Sydney Robinson also held onto her fifth-grade dream of opening a bakery in Paris. Her plans after high school include going to school to become a chef.

“To hear that she is planning to follow her dream is really neat,” Spear said.

As she prepares for her own exit from BCSC schools, Spear said she led her final class of fifth-graders through a similar exercise to bookend her time at Lincoln.

In a letter to themselves, Spear said she asked this year’s students to write about three things: the advice they would give to themselves as high school seniors, their goals for high school and their dreams for the future. And to add a personal touch, Spear also asked the students to include their nicknames from fifth grade so that they can see if those nicknames change over time.

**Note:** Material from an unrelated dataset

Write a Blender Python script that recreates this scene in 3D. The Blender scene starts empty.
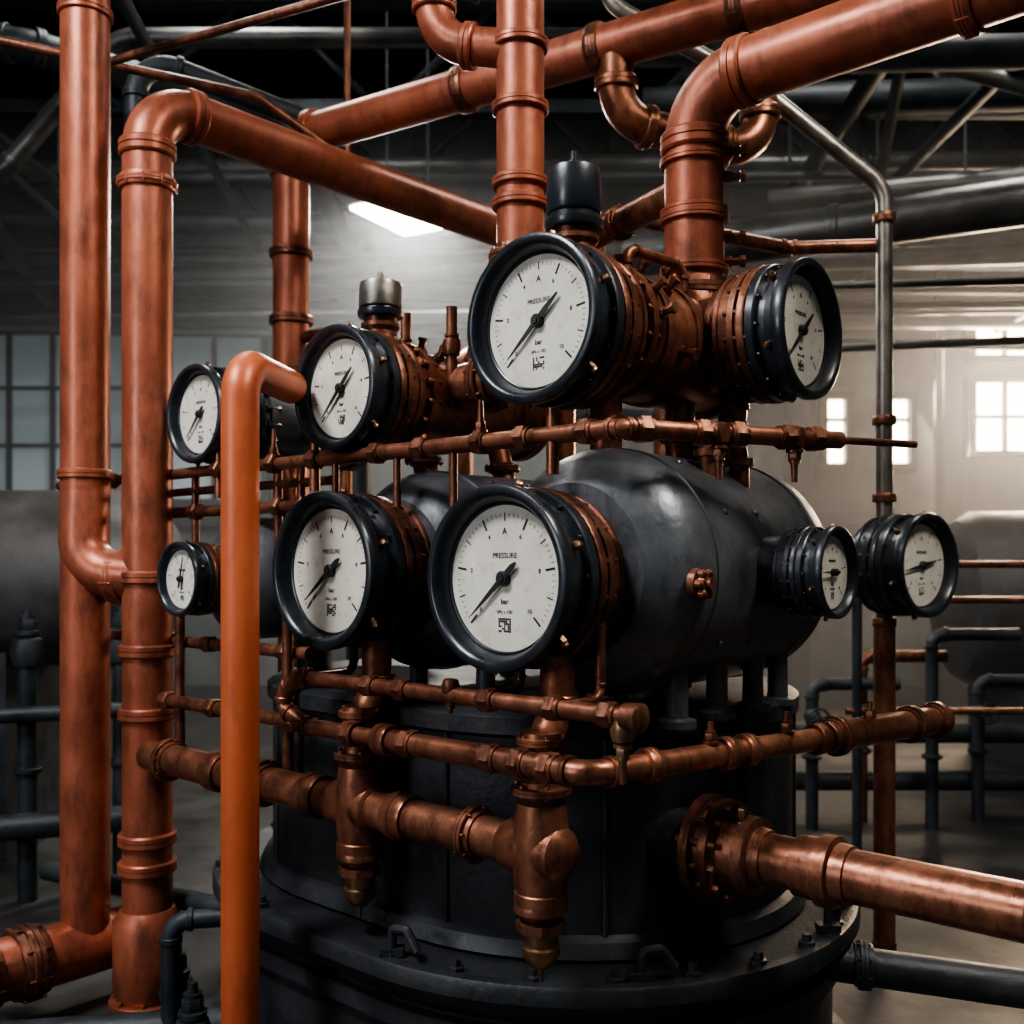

Although she is retiring, Spear has pledged to find the fifth-graders when they are high school seniors and give them the letters they wrote to themselves, just like she did with her first group of Lincoln students.

As the end of the school year nears and Spear’s first group of fifth-graders prepare to walk across the stage and receive their diplomas Friday night, she said she is thankful to have had the opportunity to reconnect with them as they all prepare for life after BCSC.

“I can’t ask for a better end to my career,” she said.